Written by Olivia Mace, this production is by necessity much-abbreviated, whilst achieving the admirable feat of creating a whistle-stop iteration of the plot’s most salient points, including some much-loved passages, like the listing of poor, deluded Miss Flite’s names for her 25 pet birds (Hope … Youth … Despair … Gammon, Spinach).


One can only marvel at the adaptability of Creation’s stellar cast — just five actors seamlessly segueing from one character to another, sometimes through on-stage costume changes, often through complete transformations of body and voice.

Joanna Holden’s very Cockney Krook, and ultimately poignant Lady Dedlock were highlights, while Eleanor House’s Ada delivering a beautiful lullaby to a dying baby contrasts with her comic touch as the gangly and awkward Mr Guppy. 

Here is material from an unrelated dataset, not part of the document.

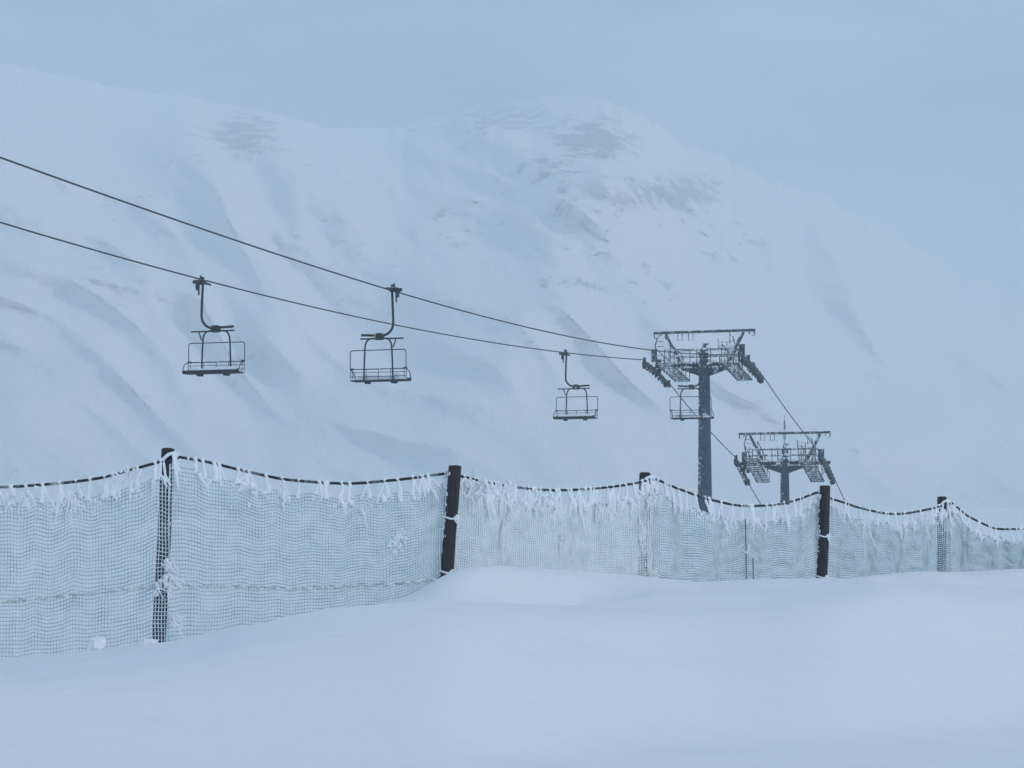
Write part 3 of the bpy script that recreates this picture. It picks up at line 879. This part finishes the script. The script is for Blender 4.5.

The play has some really effective musical moments, with some wonderful harmonies between the distinct pitches of the characters, afforded by the broad vocal range of the cast. In turns rhythmic, poignant, comic and catchy — the songs weave a heartfelt passage through this complex tale.


Fittingly, given both the story’s legal paper trail and the site within which the performance is taking place, paper and books play an important symbolic role throughout. Scrunched paper birds represent the elusive nature of false hopes, a storm of scrap paper stands in for London’s fog, costumes are bedecked with torn paper, and books serve as consumptive flames, passing birds, or percussion instruments.

This classic text is vividly retold in Creation’s inimitable style, encompassing laughter and sorrow in an enthralling and memorable production.